Fed interest rates

On August 26, in Jackson Hole, Wyoming, Federal Reserve Chairman Jerome Powell made a public pledge to reduce inflation, even at the expense of the unemployment rate. “We will keep at it until we are confident the job is done,” Powell said.

Now, the Federal Reserve is anticipating an upcoming policy meeting on September 20 and 21, and the question of whether interest rates will rise another 0.75 percentage point is up for debate. Officials have shown little pushback against the rate hike, which would be the third such increase this year.

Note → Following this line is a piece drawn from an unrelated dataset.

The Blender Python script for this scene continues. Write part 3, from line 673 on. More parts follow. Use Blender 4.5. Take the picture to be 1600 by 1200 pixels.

Tim Duy, Chief US Economist at research firm SGH Macro Advisors, said that Powell’s remarks aligned him with other Fed officials who favor the aggressive pace of interest rate increases. He remarked that Powell’s speech proved he “very much did not want to leave the impression that the Fed would fall short on fighting inflation.”

Meanwhile, St. Louis Fed President James Bullard gave an interview on August 18 and said he was leaning in favor of the 0.75 rate increase. “We should continue to move expeditiously to a level of the policy rate that will put significant downward pressure on inflation,” Bullard said.

The interest rate has risen at the fastest pace since the 1980s, increasing from near zero in March to between 2.25% and 2.5% in July. Several officials have voiced an opinion that the rate should be closer to 4% by the end of the year. This goal could be attained by imposing the 0.75 point increase in September, followed by smaller increases over the next few months.